## Data shown
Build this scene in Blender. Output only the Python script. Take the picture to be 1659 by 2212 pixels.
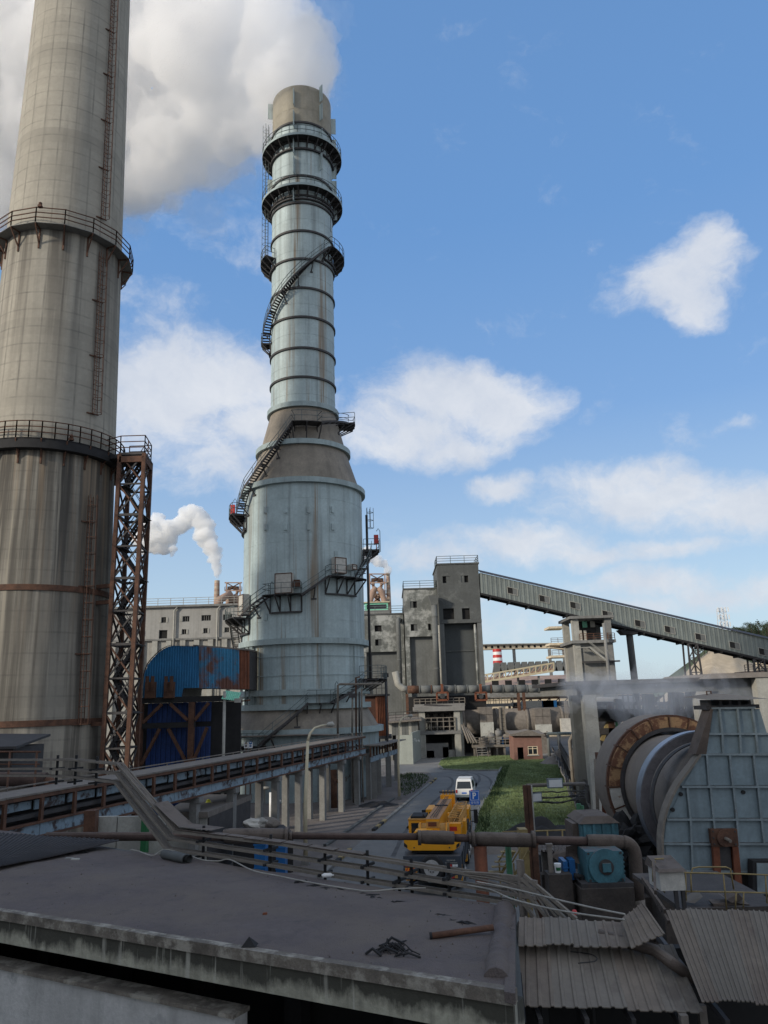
import bpy, bmesh, math, random
from mathutils import Vector, Matrix, noise
random.seed(7)
S = bpy.context.scene
for o in list(bpy.data.objects): bpy.data.objects.remove(o)
COL = S.collection
R_ = math.radians
# ---------------------------------------------------------------- camera
FPX, CX, CY, H = 1660.0, 829.5, 1106.0, 9.0          # focal length in pixels of a 1659x2212 frame, eye height 9 m
PITCH, ROLL = math.atan((1515 - 1106) / FPX), 0.03
sp, cp, sr, cr = math.sin(PITCH), math.cos(PITCH), math.sin(ROLL), math.cos(ROLL)
R0, U0, F = Vector((1, 0, 0)), Vector((0, -sp, cp)), Vector((0, cp, sp))
RR, UU = R0 * cr - U0 * sr, U0 * cr + R0 * sr
EYE = Vector((0, 0, H))
cam = bpy.data.cameras.new('camera'); co = bpy.data.objects.new('camera', cam); COL.objects.link(co)
co.matrix_world = Matrix(((RR.x, UU.x, -F.x, 0), (RR.y, UU.y, -F.y, 0), (RR.z, UU.z, -F.z, H), (0, 0, 0, 1)))
cam.sensor_fit = 'VERTICAL'; cam.sensor_height = 24; cam.lens = 24 * FPX / 2212; cam.clip_end = 20000; cam.clip_start = .1
S.camera = co
# ---------------------------------------------------------------- sun, exposure
SUN_AZ, SUN_EL = R_(55), R_(21)                       # behind the camera, well to its left
sunv = Vector((-math.sin(SUN_AZ) * math.cos(SUN_EL), -math.cos(SUN_AZ) * math.cos(SUN_EL), math.sin(SUN_EL)))
sl = bpy.data.lights.new('sun', 'SUN'); sl.energy = 2.7; sl.angle = R_(5); sl.color = (1, .9, .76)
so = bpy.data.objects.new('sun', sl); COL.objects.link(so); so.rotation_euler = (-sunv).to_track_quat('-Z', 'Y').to_euler()
vs = S.view_settings
vs.view_transform = 'Standard'; vs.look = 'None'; vs.gamma = 1; vs.use_curve_mapping = False; vs.exposure = 0.36
S.cycles.volume_bounces = 14; S.cycles.max_bounces = 16; S.cycles.diffuse_bounces = 3; S.cycles.glossy_bounces = 2
S.cycles.transparent_max_bounces = 16
# ---------------------------------------------------------------- pixel (1659x2212 frame) -> place in the world
def ray(x, y):
    return F + RR * ((x - CX) / FPX) - UU * ((y - CY) / FPX)
def atY(x, y, Y):
    d = ray(x, y); return EYE + d * (Y / d.y)
def atZ(x, y, Z):
    d = ray(x, y); return EYE + d * ((Z - H) / d.z)
def onV(x, y, A, B):                                    # on the vertical plane through A and B
    n = Vector((B[1] - A[1], A[0] - B[0], 0)); d = ray(x, y)
    return EYE + d * ((Vector((A[0], A[1], 0)) - Vector((0, 0, 0))).dot(n) / d.dot(n))
def pr(p):
    v = Vector(p) - EYE; d = v.dot(F)
    return CX + FPX * v.dot(RR) / d, CY - FPX * v.dot(UU) / d
def mpp(p): return (Vector(p) - EYE).dot(F) / FPX     # metres per pixel there
# ---------------------------------------------------------------- world sky
W = bpy.data.worlds.new('World'); S.world = W; W.use_nodes = True
nt = W.node_tree; N = nt.nodes; L = nt.links
for n in list(N): N.remove(n)
def wn(t, **k):
    n = N.new(t)
    for a, b in k.items(): setattr(n, a, b)
    return n
out = wn('ShaderNodeOutputWorld'); bg = wn('ShaderNodeBackground'); bg.inputs[1].default_value = .15
sky = wn('ShaderNodeTexSky', sky_type='NISHITA', sun_disc=False)
sky.sun_elevation = SUN_EL; sky.sun_rotation = math.atan2(sunv.x, sunv.y)
sky.air_density = 1.0; sky.dust_density = 1.1; sky.ozone_density = 3.2; sky.altitude = 100
L.new(bg.outputs[0], out.inputs[0])
geo = wn('ShaderNodeTexCoord')
vec = geo.outputs['Generated']
def vmath(op, a, b=None):
    n = wn('ShaderNodeVectorMath', operation=op); L.new(a, n.inputs[0])
    if b is not None:
        if isinstance(b, (tuple, float)): n.inputs[1].default_value = b
        else: L.new(b, n.inputs[1])
    return n.outputs[0]
def wmath(op, a, b, c=None, clamp=False):
    n = wn('ShaderNodeMath', operation=op); n.use_clamp = clamp
    for i, q in enumerate((a, b, c)):
        if q is None: continue
        if isinstance(q, (int, float)): n.inputs[i].default_value = q
        else: L.new(q, n.inputs[i])
    return n.outputs[0]
def wnoise(v, s, d, r=.6, sc=None):
    m = wn('ShaderNodeMapping'); L.new(v, m.inputs[0]); m.inputs['Scale'].default_value = sc or (1, 1, 1)
    n = wn('ShaderNodeTexNoise'); L.new(m.outputs[0], n.inputs['Vector']); n.inputs['Scale'].default_value = s
    n.inputs['Detail'].default_value = d; n.inputs['Roughness'].default_value = r
    return n.outputs[0]
wv = wn('ShaderNodeTexNoise'); L.new(vec, wv.inputs['Vector']); wv.inputs['Scale'].default_value = 7; wv.inputs['Detail'].default_value = 5
wv.inputs['Roughness'].default_value = .6
warp = vmath('ADD', vec, vmath('MULTIPLY', vmath('SUBTRACT', wv.outputs['Color'], (.5, .5, .5)), (.11, .11, .075)))
CL = [(430, 810, 250, 120, 1), (320, 880, 250, 150, 1.05), (590, 905, 230, 105, .95), (400, 1000, 300, 110, .62),
      (970, 865, 225, 92, 1), (1085, 890, 130, 75, 1), (900, 920, 200, 75, .9), (1010, 965, 190, 55, .85), (800, 930, 260, 80, .7),
      (1445, 610, 165, 85, .98), (1512, 545, 75, 75, .95), (1480, 668, 80, 50, .85),
      (1100, 1062, 95, 38, .95), (1330, 1040, 200, 60, .9), (1400, 1075, 260, 75, .95), (1590, 1085, 240, 90, .95),
      (1130, 1185, 190, 60, .8), (980, 1205, 190, 50, .6), (1420, 1262, 250, 42, .75), (1610, 1275, 200, 50, .8),
      (370, 660, 170, 50, .5), (1620, 910, 80, 30, .5), (1280, 540, 50, 40, .4), (1150, 1330, 500, 60, .4), (1250, 1210, 160, 30, .7), (1500, 1180, 200, 34, .7), (1350, 1310, 260, 26, .6), (880, 1290, 200, 30, .5),
      (-250, 900, 300, 120, .9), (2000, 800, 260, 110, .9), (1900, 300, 180, 80, .8), (2300, 1000, 300, 100, .9), (-700, 700, 320, 110, .9), (2700, 650, 250, 100, .8)]
acc = None
for (px, py, hw, hh, s) in CL:
    d = ray(px, py).normalized()
    m = wn('ShaderNodeMapping', vector_type='TEXTURE'); L.new(warp, m.inputs[0])
    m.inputs['Location'].default_value = d; m.inputs['Rotation'].default_value = (0, 0, math.atan2(-d.x, d.y))
    k = 1 / ray(px, py).length
    m.inputs['Scale'].default_value = (hw * 1.14 / FPX * k, .35, hh * 1.14 / FPX * k)
    g = wn('ShaderNodeTexGradient', gradient_type='SPHERICAL'); L.new(m.outputs[0], g.inputs[0])
    q = wmath('MULTIPLY', wmath('POWER', g.outputs['Fac'], .7), s)
    acc = q if acc is None else wmath('SMOOTH_MAX', acc, q, .12)
# unseen cloud bank behind and overhead, added to brighten the shaded ground
sepd = wn('ShaderNodeSeparateXYZ'); L.new(vec, sepd.inputs[0])
back = wmath('MULTIPLY_ADD', sepd.outputs['Y'], -2.6, 1.35, clamp=True)
gen = wmath('MULTIPLY', wmath('MULTIPLY_ADD', wnoise(vec, 2.6, 3, .55, (1, 1, 2.2)), 3.4, -.85, clamp=True), back)
acc = wmath('MAXIMUM', acc, wmath('MULTIPLY', gen, 1.0))
fine = wnoise(warp, 9, 12, .64, (1, 1, 1.5))
al = wmath('ADD', acc, wmath('MULTIPLY_ADD', fine, 1.5, -.75))
mr = wn('ShaderNodeMapRange', interpolation_type='SMOOTHSTEP'); L.new(al, mr.inputs[0])
mr.inputs['From Min'].default_value = .16; mr.inputs['From Max'].default_value = .80; mr.inputs['To Max'].default_value = .86
lum = wnoise(warp, 8, 8, .62)
cc = wn('ShaderNodeMix', data_type='RGBA'); L.new(wmath('MULTIPLY_ADD', lum, 2.0, -.5, clamp=True), cc.inputs['Factor'])
cc.inputs['A'].default_value = (2.9, 3.2, 3.75, 1); cc.inputs['B'].default_value = (4.5, 4.55, 4.65, 1)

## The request
Copy every line that includes the string "scene" from the material above.

## Finished task
Build this scene in Blender. Output only the Python script. Take the picture to be 1659 by 2212 pixels.
S = bpy.context.scene